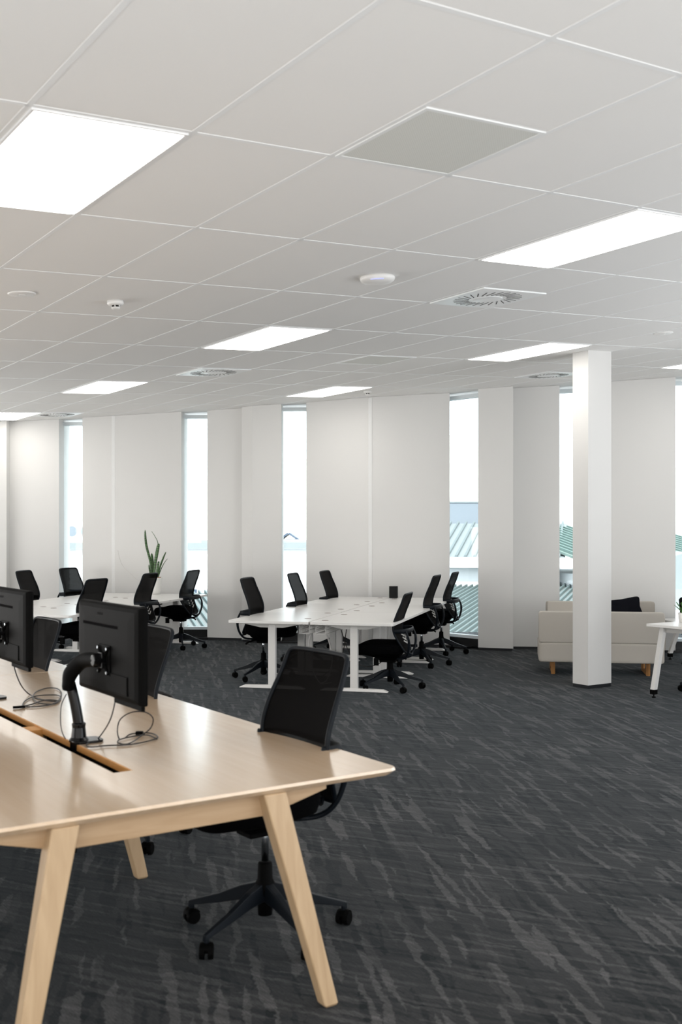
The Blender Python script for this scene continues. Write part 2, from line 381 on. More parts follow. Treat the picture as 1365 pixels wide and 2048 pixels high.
# ------------------------------------------------------------------ things in the ceiling
def light(i, j, label):
    o = on_ceiling('ceiling_light', i+.5, j+.5, label, 'ceiling light', 'flat ceiling light panels')
    bm = BM(); r = .288, .588
    for s in (-1, 1):
        box(bm, (s*(r[0]-.006), 0, -.005), (.012, 2*r[1], .008)); box(bm, (0, s*(r[1]-.006), -.005), (2*r[0]-.024, .012, .008))
    obj('frame', bm, M['lframe'], o)
    bm = BM(); loft(bm, [[v+Vector((0, 0, z)) for v in sup(0, 0, .276, .576, 0, 40, 30)] for z in (-.010, -.004)]); obj('diffuser', bm, M['diffuser'], o)
    return o
light(-1, 0, 'large glowing ceiling light panel nearest the camera at upper left')
light(4, 0, 'glowing ceiling light panel cut by the right edge above the swirl vent')
light(4, 3, 'glowing ceiling light panel midway between the swirl vent and the perforated grille')
light(4, 6, 'glowing ceiling light panel above the potted snake plant')
light(4, 9, 'glowing ceiling light panel cut by the left edge, close to the far wall')
light(9, 3, 'glowing ceiling light panel just in front of the white column')
light(9, 6, 'glowing ceiling light panel close to the far wall beside a smoke detector')
light(14, 3, 'small sliver of ceiling light panel at the right edge behind the column')
def swirl(i, j, label):
    o = on_ceiling('swirl_vent', i+.5, j+.25, label, 'ceiling vent', 'white swirl air vents')
    bm = BM(); box(bm, (0, 0, -.006), (.575, .575, .010)); obj('face_plate', bm, M['vent'], o, bevel=.002)
    bm = BM()
    for k in range(26):
        T = Matrix.Rotation(2*math.pi*k/26, 4, 'Z') @ Matrix.Translation((.185, 0, -.0115)) @ Matrix.Rotation(R(24), 4, 'Z')
        box(bm, (0, 0, 0), (.115, .006, .002), T)
    obj('vane_slots', bm, M['dark'], o)
    bm = BM(); lathe(bm, [(.05, -.016), (.10, -.014), (.108, -.010)]); obj('hub_disc', bm, M['vent'], o, smooth=True)
swirl(5, 1.5, 'white square swirl vent below the right-hand light panel')
swirl(5, 5, 'white square swirl vent near the ceiling light above the white desks')
swirl(12, 4.5, 'white square swirl vent partly hidden behind the column top')
swirl(5, 9, 'white square swirl vent near the left window head')
def grille(i, j, label):
    o = on_ceiling('return_air_grille', i+.5, j+.25, label, 'ceiling vent', 'perforated return air grilles')
    bm = BM()
    for s in (-1, 1):
        box(bm, (s*.28, 0, -.003), (.018, .578, .005)); box(bm, (0, s*.28, -.003), (.542, .018, .005))
    obj('frame', bm, M['vent'], o)
    bm = BM(); box(bm, (0, 0, -.0015), (.542, .542, .005)); obj('perforated_face', bm, M['grille'], o)
grille(1, -.5, 'large perforated square air grille at upper right of the ceiling')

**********

Exercise directions: Write out the listing word for word, omitting the pictures it holds.

Solution below:
The Blender Python script for this scene continues. Write part 2, from line 381 on. More parts follow. Treat the picture as 1365 pixels wide and 2048 pixels high.
# ------------------------------------------------------------------ things in the ceiling
def light(i, j, label):
    o = on_ceiling('ceiling_light', i+.5, j+.5, label, 'ceiling light', 'flat ceiling light panels')
    bm = BM(); r = .288, .588
    for s in (-1, 1):
        box(bm, (s*(r[0]-.006), 0, -.005), (.012, 2*r[1], .008)); box(bm, (0, s*(r[1]-.006), -.005), (2*r[0]-.024, .012, .008))
    obj('frame', bm, M['lframe'], o)
    bm = BM(); loft(bm, [[v+Vector((0, 0, z)) for v in sup(0, 0, .276, .576, 0, 40, 30)] for z in (-.010, -.004)]); obj('diffuser', bm, M['diffuser'], o)
    return o
light(-1, 0, 'large glowing ceiling light panel nearest the camera at upper left')
light(4, 0, 'glowing ceiling light panel cut by the right edge above the swirl vent')
light(4, 3, 'glowing ceiling light panel midway between the swirl vent and the perforated grille')
light(4, 6, 'glowing ceiling light panel above the potted snake plant')
light(4, 9, 'glowing ceiling light panel cut by the left edge, close to the far wall')
light(9, 3, 'glowing ceiling light panel just in front of the white column')
light(9, 6, 'glowing ceiling light panel close to the far wall beside a smoke detector')
light(14, 3, 'small sliver of ceiling light panel at the right edge behind the column')
def swirl(i, j, label):
    o = on_ceiling('swirl_vent', i+.5, j+.25, label, 'ceiling vent', 'white swirl air vents')
    bm = BM(); box(bm, (0, 0, -.006), (.575, .575, .010)); obj('face_plate', bm, M['vent'], o, bevel=.002)
    bm = BM()
    for k in range(26):
        T = Matrix.Rotation(2*math.pi*k/26, 4, 'Z') @ Matrix.Translation((.185, 0, -.0115)) @ Matrix.Rotation(R(24), 4, 'Z')
        box(bm, (0, 0, 0), (.115, .006, .002), T)
    obj('vane_slots', bm, M['dark'], o)
    bm = BM(); lathe(bm, [(.05, -.016), (.10, -.014), (.108, -.010)]); obj('hub_disc', bm, M['vent'], o, smooth=True)
swirl(5, 1.5, 'white square swirl vent below the right-hand light panel')
swirl(5, 5, 'white square swirl vent near the ceiling light above the white desks')
swirl(12, 4.5, 'white square swirl vent partly hidden behind the column top')
swirl(5, 9, 'white square swirl vent near the left window head')
def grille(i, j, label):
    o = on_ceiling('return_air_grille', i+.5, j+.25, label, 'ceiling vent', 'perforated return air grilles')
    bm = BM()
    for s in (-1, 1):
        box(bm, (s*.28, 0, -.003), (.018, .578, .005)); box(bm, (0, s*.28, -.003), (.542, .018, .005))
    obj('frame', bm, M['vent'], o)
    bm = BM(); box(bm, (0, 0, -.0015), (.542, .542, .005)); obj('perforated_face', bm, M['grille'], o)
grille(1, -.5, 'large perforated square air grille at upper right of the ceiling')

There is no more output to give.